**Provided material**
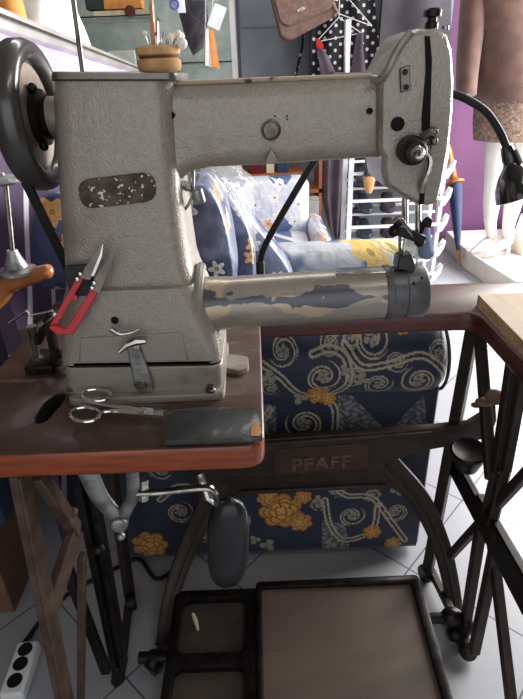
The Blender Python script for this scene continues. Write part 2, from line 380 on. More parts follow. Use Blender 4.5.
# ---- right side frame
rf = MB()
a0, a1 = Vector((.43, .965, T - TH)), Vector((.402, .932, .03)); rf.bar(a0, a1, .024, .026)
b0, b1 = Vector((.432, .95, T - TH)), aX(491, 480, .43); rf.bar(b0, b1, .02, .02)
c1, c2 = aX(496, 470, .435), aX(486, 512, .43)
rf.bar(aX(513, 356, .435), c1, .016, .022); rf.bar(aX(527, 356, .445), aX(506, 470, .44), .016, .022)
rf.bar(c1, c2, .016, .022); rf.bar(aX(506, 470, .44), aX(492, 525, .43), .018, .022)
rf.build('side_frame', iron, tb, bevel=.003)
rb = MB()
rb.bar(aX(449, 455, .43), aX(530, 606, .43), .016, .052, (0, 0, 1)); rb.bar(aX(478, 505, .43), aX(530, 598, .43), .018, .062, (0, 0, 1))
rb.build('frame_rail', MT['dark'], tb, bevel=.003)
rc = MB()
rc.bar(aX(540, 458, .44), aX(450, 556, .425), .016, .018)
rc.bar(aX(482, 520, .43), aX(462, 646, .43), .02, .02); rc.bar(aX(499, 530, .43), aX(474, 652, .43), .02, .02)
q0 = aX(492, 540, .435); q1 = aX(511, 699, .435); rc.bar(q0, ext(q0, q1, .012), .018, .02)
rc.bar(a1 + Vector((.01, 0, .0)), aX(466, 648, .43) + Vector((0, 0, .015)), .018, .018)
w0, w1 = aX(468, 650, .43), aX(491, 699, .43); rc.bar(w0 + Vector((0, 0, .01)), ext(w0, w1, .012) if abs(w0.z-w1.z) > .01 else w1, .018, .02)
rc.ball(aX(468, 652, .43), .02, sc=(1, 1, .8))
rc.build('frame_brace', iron, tb, bevel=.003)
m = MB(); m.lathe([(.0, -.012), (.02, -.012), (.023, -.006), (.023, .006), (.02, .012), (0, .012)], (.398, .93, .024), (1, .3, 0)); m.build('caster', MT['dark'], tb)
m = MB(); pc = aY(469, 452, .86)
m.lathe([(0, -.05), (.022, -.045), (.03, -.02), (.036, -.004), (.037, .004), (.033, .008), (.028, .004), (0, .002)], pc, (-.1, -.15, 1)); m.build('pulley_cup', MT['dark'], tb)
# ---- crossbar with arched legs
cb = MB(); Yc = .94
bar_px = [(215, 442), (262, 437), (350, 431), (430, 426), (468, 422), (484, 412), (488, 400), (494, 402), (495, 418), (489, 434), (470, 440), (430, 447), (398, 456), (388, 466), (394, 478), (412, 497),
          (380, 481), (300, 483), (262, 485), (236, 492), (212, 515), (200, 500), (190, 470), (205, 455)]
bp_ = [aY(x, y, Yc) for x, y in bar_px[:15]] + [aY(x, y, Yc) for x, y in bar_px[15:]]
vs, fs = curve_plate([[(p.x, p.z) for p in bp_]], .02, .003)
cb.add([Vector((v.x, Yc - .01 + (.02 - v.z), v.y)) for v in vs], fs)
cb.build('crossbar', iron, tb)
cr = MB()
for px0, px1 in (((262, 440), (430, 429)), ((240, 488), (385, 481))):
    p, q = aY(*px0, Yc), aY(*px1, Yc); cr.bar(p + Vector((0, -.013, 0)), q + Vector((0, -.013, 0)), .012, .009)
cr.build('crossbar_rib', iron, tb, bevel=.003)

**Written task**
Take the data above and repeat it exactly, leaving each picture out.

**Reply**
The Blender Python script for this scene continues. Write part 2, from line 380 on. More parts follow. Use Blender 4.5.
# ---- right side frame
rf = MB()
a0, a1 = Vector((.43, .965, T - TH)), Vector((.402, .932, .03)); rf.bar(a0, a1, .024, .026)
b0, b1 = Vector((.432, .95, T - TH)), aX(491, 480, .43); rf.bar(b0, b1, .02, .02)
c1, c2 = aX(496, 470, .435), aX(486, 512, .43)
rf.bar(aX(513, 356, .435), c1, .016, .022); rf.bar(aX(527, 356, .445), aX(506, 470, .44), .016, .022)
rf.bar(c1, c2, .016, .022); rf.bar(aX(506, 470, .44), aX(492, 525, .43), .018, .022)
rf.build('side_frame', iron, tb, bevel=.003)
rb = MB()
rb.bar(aX(449, 455, .43), aX(530, 606, .43), .016, .052, (0, 0, 1)); rb.bar(aX(478, 505, .43), aX(530, 598, .43), .018, .062, (0, 0, 1))
rb.build('frame_rail', MT['dark'], tb, bevel=.003)
rc = MB()
rc.bar(aX(540, 458, .44), aX(450, 556, .425), .016, .018)
rc.bar(aX(482, 520, .43), aX(462, 646, .43), .02, .02); rc.bar(aX(499, 530, .43), aX(474, 652, .43), .02, .02)
q0 = aX(492, 540, .435); q1 = aX(511, 699, .435); rc.bar(q0, ext(q0, q1, .012), .018, .02)
rc.bar(a1 + Vector((.01, 0, .0)), aX(466, 648, .43) + Vector((0, 0, .015)), .018, .018)
w0, w1 = aX(468, 650, .43), aX(491, 699, .43); rc.bar(w0 + Vector((0, 0, .01)), ext(w0, w1, .012) if abs(w0.z-w1.z) > .01 else w1, .018, .02)
rc.ball(aX(468, 652, .43), .02, sc=(1, 1, .8))
rc.build('frame_brace', iron, tb, bevel=.003)
m = MB(); m.lathe([(.0, -.012), (.02, -.012), (.023, -.006), (.023, .006), (.02, .012), (0, .012)], (.398, .93, .024), (1, .3, 0)); m.build('caster', MT['dark'], tb)
m = MB(); pc = aY(469, 452, .86)
m.lathe([(0, -.05), (.022, -.045), (.03, -.02), (.036, -.004), (.037, .004), (.033, .008), (.028, .004), (0, .002)], pc, (-.1, -.15, 1)); m.build('pulley_cup', MT['dark'], tb)
# ---- crossbar with arched legs
cb = MB(); Yc = .94
bar_px = [(215, 442), (262, 437), (350, 431), (430, 426), (468, 422), (484, 412), (488, 400), (494, 402), (495, 418), (489, 434), (470, 440), (430, 447), (398, 456), (388, 466), (394, 478), (412, 497),
          (380, 481), (300, 483), (262, 485), (236, 492), (212, 515), (200, 500), (190, 470), (205, 455)]
bp_ = [aY(x, y, Yc) for x, y in bar_px[:15]] + [aY(x, y, Yc) for x, y in bar_px[15:]]
vs, fs = curve_plate([[(p.x, p.z) for p in bp_]], .02, .003)
cb.add([Vector((v.x, Yc - .01 + (.02 - v.z), v.y)) for v in vs], fs)
cb.build('crossbar', iron, tb)
cr = MB()
for px0, px1 in (((262, 440), (430, 429)), ((240, 488), (385, 481))):
    p, q = aY(*px0, Yc), aY(*px1, Yc); cr.bar(p + Vector((0, -.013, 0)), q + Vector((0, -.013, 0)), .012, .009)
cr.build('crossbar_rib', iron, tb, bevel=.003)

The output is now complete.